Era ora che qualcosa cambiasse, almeno per la terza, o prima, delle tre teste 'cadute': quella di Enzo Restagno, musicologo, critico musicale, consulennte editoriale, da oltre trent'anni direttore artistico prima del torinese Settembre Musica e poi del fratello gemello milano/torinese MiTo. Il quale Restagno, ha giustificato l' uscita - meditata da tempo (?) - con la sua volontà di dedicarsi agli studi. La Biblioteca nazionale di Parigi l'attende per studiare Debussy. A 74 anni, quanti ne ho - ha dichiarato - val la pena cambiar vita, se la salute ci assiste.

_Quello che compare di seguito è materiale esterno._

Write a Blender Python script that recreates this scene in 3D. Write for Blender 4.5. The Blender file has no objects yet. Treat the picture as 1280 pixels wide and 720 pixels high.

Ed ha ragione. Magari avrebbe dovuto pensarci al cambio di vita anche prima, molto prima, perchè la permanenza alla guida di una istituzione o manifestazione per una trentina d'anni è sinceramente troppo. Torino in fatto di longevità ai vertici delle istituzioni, almeno quelle musicali che conosciamo, non vanta il solo primato di Restagno, c'è Vergnano che farà prossimamente vent'anni da quando sovrintende al Regio, ed anche - si parva licet... - Pugliaro che all'Unione musicale ci sta da prima che noi fossimo nati.
Aggiungere che alcuni di questi direttori artistici a vita, hanno nel frattempo e contemporaneamente fatto anche i giornalisti ed hanno, nel caso di Restagno, lavorato, sempre contemporaneamente, anche per una casa editrice musicale, Ricordi, per nulla interessata alla programmazione del Restagno direttore artistico, sembra particolare di poco conto ma che rappresenta un conflitto grande quanto una casa. Superato e reso innocuo dalla integrità professionale e morale dell' interessato, va da sè. E comunque noi lo diciamo per prevenire le malelingue sempre pronte ad accusare anche persone le più integerrime.
MiTo dunque, per tornare al nostro festival, è stato decapitato, in un sol colpo, del burattinaio amoroso, animatore acutissimo ed elemosiniere ascoltato, qual è stato Micheli; della mente, Restagno, e del braccio operativo, l'ing. Francesca Colombo che, dopo aver terminato ingloriosamente l'esperienza fiorentina, si è accasata a Cremona ed ora sta per sbarcare a Bologna a capo del Mast, porto più sicuro dell'infida Milano dove, cessato l'Expo, comincerà la guerra dei lunghi coltelli.
Che forse è ciò che temevano i tre di MiTo, quando hanno preso la saggia decisione di lasciare 'gloriosamente' e prima che qualcuno metta a fuoco e fiamme la cultura della capitale lombarda. Dove le prossime elezioni già agitano le acque e non solo dei navigli.
La decurtazione, anzi il dimezzamento dei finanziamenti da parte delle due municipalità, potrebbe essere una concausa, dal momento che ha certamente creato nuovi grattacapi all'eccellente elemosiniere che forse fa lo stesso mestiere anche all'interno del CDA della Scala. Va bene che sono un banchiere - avrebbe sbottato Micheli - e so dove sono i soldi, ma non potete tutti venire da me chiedendomi di procurarvene sempre di più. Non sono fra Cristoforo, anche se resto pur sempre uno che sa far soldi e questo fa.
A questo punto i due sindaci sperano di poter trovare dei sostituti all'altezza; e forse senza andare tanto lontani, uno almeno potrebbero trovarlo in casa (il direttore artistico del festival che prima è stato torinese ora potrebbe essere milanese): Filippo Del Corno, assessore a Milano, in scadenza, che potrebbe coronare la sua carriera politica con un incarico artistico. E non sarebbe la prima volta: a Palermo, a Giambrone, mettendosi alle costole del sindaco amico, Leoluca Orlando, è riuscito ben due volte di fare la stesa strada che dal Comune lo ha portato al Teatro Massimo.
Chissà se il fin troppo evidente spreco di denaro pubblico, anche con MiTo, a Milano, dove già la Scala s'è pentita di essere rimasta sempre aperta, per spettatori che non sono arrivati, avendole preferito la fiera dell'EXPO, non abbia giocato un ruolo in questa decisione che, seppure tutti tentano di darla per normale avvicendamento - il che è anche giusto - nasconde sicuramente una frattura traumatica, come tutti hanno supposto, senza che nessuno però si sia spinto ad esaminarne cause ed elementi. E tanto meno siamo in grado di farlo noi che non frequentiamo salotti e sedi di partito dove queste decisioni vengono prese.